Start Recorded information

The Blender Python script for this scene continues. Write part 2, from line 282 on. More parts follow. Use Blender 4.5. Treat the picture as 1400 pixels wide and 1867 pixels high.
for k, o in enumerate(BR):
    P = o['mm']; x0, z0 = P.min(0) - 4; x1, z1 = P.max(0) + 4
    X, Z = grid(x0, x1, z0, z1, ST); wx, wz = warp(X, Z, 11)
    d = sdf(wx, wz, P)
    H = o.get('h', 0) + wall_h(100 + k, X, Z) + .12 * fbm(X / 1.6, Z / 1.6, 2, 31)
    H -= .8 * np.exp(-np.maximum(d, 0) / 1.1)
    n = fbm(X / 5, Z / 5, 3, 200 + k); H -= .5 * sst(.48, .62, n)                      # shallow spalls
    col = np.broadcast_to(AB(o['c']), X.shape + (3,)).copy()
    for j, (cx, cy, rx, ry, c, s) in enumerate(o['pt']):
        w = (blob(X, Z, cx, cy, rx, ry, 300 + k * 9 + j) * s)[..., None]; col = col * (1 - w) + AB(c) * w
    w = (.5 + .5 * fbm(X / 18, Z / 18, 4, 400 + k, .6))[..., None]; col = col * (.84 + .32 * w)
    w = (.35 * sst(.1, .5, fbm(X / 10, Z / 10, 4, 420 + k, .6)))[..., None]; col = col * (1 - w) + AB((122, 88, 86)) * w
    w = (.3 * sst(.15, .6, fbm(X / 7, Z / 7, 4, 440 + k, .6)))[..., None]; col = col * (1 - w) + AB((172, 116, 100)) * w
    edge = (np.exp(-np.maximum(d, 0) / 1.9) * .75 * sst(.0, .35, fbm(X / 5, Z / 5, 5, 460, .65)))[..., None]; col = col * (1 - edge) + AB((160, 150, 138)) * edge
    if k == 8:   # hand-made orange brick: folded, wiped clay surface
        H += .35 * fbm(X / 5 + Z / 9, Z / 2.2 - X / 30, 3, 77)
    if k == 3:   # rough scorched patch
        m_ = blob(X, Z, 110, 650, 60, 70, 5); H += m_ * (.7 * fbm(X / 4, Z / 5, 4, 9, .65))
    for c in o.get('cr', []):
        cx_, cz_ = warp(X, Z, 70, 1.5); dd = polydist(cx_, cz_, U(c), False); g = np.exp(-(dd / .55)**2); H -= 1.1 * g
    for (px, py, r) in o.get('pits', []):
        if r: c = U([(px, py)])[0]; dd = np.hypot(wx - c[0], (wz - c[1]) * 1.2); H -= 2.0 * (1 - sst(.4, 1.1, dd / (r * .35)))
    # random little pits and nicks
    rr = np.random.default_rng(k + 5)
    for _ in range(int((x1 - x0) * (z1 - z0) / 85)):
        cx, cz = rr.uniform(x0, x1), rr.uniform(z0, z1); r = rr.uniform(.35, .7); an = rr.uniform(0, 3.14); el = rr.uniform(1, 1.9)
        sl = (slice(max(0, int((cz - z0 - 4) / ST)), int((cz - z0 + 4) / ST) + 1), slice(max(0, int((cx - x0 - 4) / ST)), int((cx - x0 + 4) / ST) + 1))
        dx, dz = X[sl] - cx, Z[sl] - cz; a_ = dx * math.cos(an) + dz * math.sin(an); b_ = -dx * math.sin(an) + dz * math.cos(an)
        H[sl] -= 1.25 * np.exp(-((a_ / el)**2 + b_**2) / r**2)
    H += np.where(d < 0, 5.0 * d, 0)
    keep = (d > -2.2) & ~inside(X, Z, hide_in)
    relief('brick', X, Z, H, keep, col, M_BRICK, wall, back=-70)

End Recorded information

## The task
Extract the data exactly as given.

## Written answer
The Blender Python script for this scene continues. Write part 2, from line 282 on. More parts follow. Use Blender 4.5. Treat the picture as 1400 pixels wide and 1867 pixels high.
for k, o in enumerate(BR):
    P = o['mm']; x0, z0 = P.min(0) - 4; x1, z1 = P.max(0) + 4
    X, Z = grid(x0, x1, z0, z1, ST); wx, wz = warp(X, Z, 11)
    d = sdf(wx, wz, P)
    H = o.get('h', 0) + wall_h(100 + k, X, Z) + .12 * fbm(X / 1.6, Z / 1.6, 2, 31)
    H -= .8 * np.exp(-np.maximum(d, 0) / 1.1)
    n = fbm(X / 5, Z / 5, 3, 200 + k); H -= .5 * sst(.48, .62, n)                      # shallow spalls
    col = np.broadcast_to(AB(o['c']), X.shape + (3,)).copy()
    for j, (cx, cy, rx, ry, c, s) in enumerate(o['pt']):
        w = (blob(X, Z, cx, cy, rx, ry, 300 + k * 9 + j) * s)[..., None]; col = col * (1 - w) + AB(c) * w
    w = (.5 + .5 * fbm(X / 18, Z / 18, 4, 400 + k, .6))[..., None]; col = col * (.84 + .32 * w)
    w = (.35 * sst(.1, .5, fbm(X / 10, Z / 10, 4, 420 + k, .6)))[..., None]; col = col * (1 - w) + AB((122, 88, 86)) * w
    w = (.3 * sst(.15, .6, fbm(X / 7, Z / 7, 4, 440 + k, .6)))[..., None]; col = col * (1 - w) + AB((172, 116, 100)) * w
    edge = (np.exp(-np.maximum(d, 0) / 1.9) * .75 * sst(.0, .35, fbm(X / 5, Z / 5, 5, 460, .65)))[..., None]; col = col * (1 - edge) + AB((160, 150, 138)) * edge
    if k == 8:   # hand-made orange brick: folded, wiped clay surface
        H += .35 * fbm(X / 5 + Z / 9, Z / 2.2 - X / 30, 3, 77)
    if k == 3:   # rough scorched patch
        m_ = blob(X, Z, 110, 650, 60, 70, 5); H += m_ * (.7 * fbm(X / 4, Z / 5, 4, 9, .65))
    for c in o.get('cr', []):
        cx_, cz_ = warp(X, Z, 70, 1.5); dd = polydist(cx_, cz_, U(c), False); g = np.exp(-(dd / .55)**2); H -= 1.1 * g
    for (px, py, r) in o.get('pits', []):
        if r: c = U([(px, py)])[0]; dd = np.hypot(wx - c[0], (wz - c[1]) * 1.2); H -= 2.0 * (1 - sst(.4, 1.1, dd / (r * .35)))
    # random little pits and nicks
    rr = np.random.default_rng(k + 5)
    for _ in range(int((x1 - x0) * (z1 - z0) / 85)):
        cx, cz = rr.uniform(x0, x1), rr.uniform(z0, z1); r = rr.uniform(.35, .7); an = rr.uniform(0, 3.14); el = rr.uniform(1, 1.9)
        sl = (slice(max(0, int((cz - z0 - 4) / ST)), int((cz - z0 + 4) / ST) + 1), slice(max(0, int((cx - x0 - 4) / ST)), int((cx - x0 + 4) / ST) + 1))
        dx, dz = X[sl] - cx, Z[sl] - cz; a_ = dx * math.cos(an) + dz * math.sin(an); b_ = -dx * math.sin(an) + dz * math.cos(an)
        H[sl] -= 1.25 * np.exp(-((a_ / el)**2 + b_**2) / r**2)
    H += np.where(d < 0, 5.0 * d, 0)
    keep = (d > -2.2) & ~inside(X, Z, hide_in)
    relief('brick', X, Z, H, keep, col, M_BRICK, wall, back=-70)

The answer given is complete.